As opposed to people displaced through armed conflict, those whose homes have been destroyed by floods and landslides receive little government attention due to shortcomings in legislation on internally displaced persons, IDPs.

The round-table participants discussed the vulnerability of communities in mountainous and coastal areas of Georgia and examined government policies towards disaster victims. As well as NGO representatives and victims’ groups, the event was attended by several senior officials - including members of the ministry for IDPs and the national environment agency - and well as parliamentary representatives.

The major problem that participants identified was the lack of a state policy for managing disasters - which impeded effective national and international assistance - as well as the absence of a legal status for eco-migrants and the fact that no government ministry takes overall responsibility for them.

“The problem is serious and needs to be addressed urgently. If we want it settled, we need legislation that would vest eco-migrants with official status, which would make efforts aimed at alleviating their plight more effective,” said Tariel Beridze, head of the coastline protection department at the National Environmental Agency of Georgia.

Participants agreed to set up a taskforce group of seven organisations (including IWPR, the Caucasus Environmental NGO Network, the European Centre for Minority Issues and Human Rights House Tbilisi) to press the government to address the eco-migrant issue and to raise it with international organisations.

The round-table event was preceded by a TV programme on eco-migrants which was broadcast by member stations of the Georgian Association of Regional Broadcasters (GARB). The programme included reports prepared by journalists from the country’s ten most natural-disaster-affected regions, who were trained by IWPR in December 2010 in cooperation with CENN. Particular interest in the subject arose as a result of IWPR article Natural Disaster Victims Claim Neglect by Tea Topuria.
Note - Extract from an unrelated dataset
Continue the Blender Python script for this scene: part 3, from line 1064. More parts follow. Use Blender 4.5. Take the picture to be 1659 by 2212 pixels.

In March, the new taskforce set about drawing attention to the eco-migrant problem with a series of initiatives.

Firstly, representatives of the group met Juan Echanove, task manager at the European Union Delegation to Georgia and Tata Khuntsaria, Georgia’s deputy public defender. 

Echanove acknowledged there was a problem. “Unfortunately, Georgia has no state policy targeting eco-migrants and no ministry we could effectively cooperate with [on the subject],” he said, adding that international organisations would find it easier to help these victims if they were granted IDP status.

“Certainly, the public defender’s office will join the process, we are ready to investigate every complaint we receive,” Khuntsaria said. “Besides, we plan visits to affected communities to assess the situation on the ground. Representatives of the organisations working on the eco-migrant issue will be very welcome to participate in these trips.”

Subsequently, the taskforce met to discuss a risk mitigation plan for disaster-prone areas, and it was decided to send monitoring missions to the most vulnerable regions next spring, when the risk of flooding and landslides is particularly high. Human rights organisations involved in the group volunteered to provide free legal advice to people from the high-risk regions

Also in March, the taskforce visited the Georgian parliament to meet legislators representing seven regions that have first-hand knowledge of disaster-induced displacement. Members of the group drew the deputies’ attention to what they said were shortcomings in Georgian legislation that restrict eco-migrants’ access to assistance.

Anzor Bolkvadze, deputy speaker of the Georgian parliament, who represents a district of Ajara, said of the taskforce’s aims, “You know that the disasters that have befallen Ajara in the past years have left many families badly affected, and they are now seeking help. The issue you’ve broached is interesting and needs to be thoroughly considered. For now, I promise that we’ll hold all the necessary consultations and do what is beneficial for the affected populations.”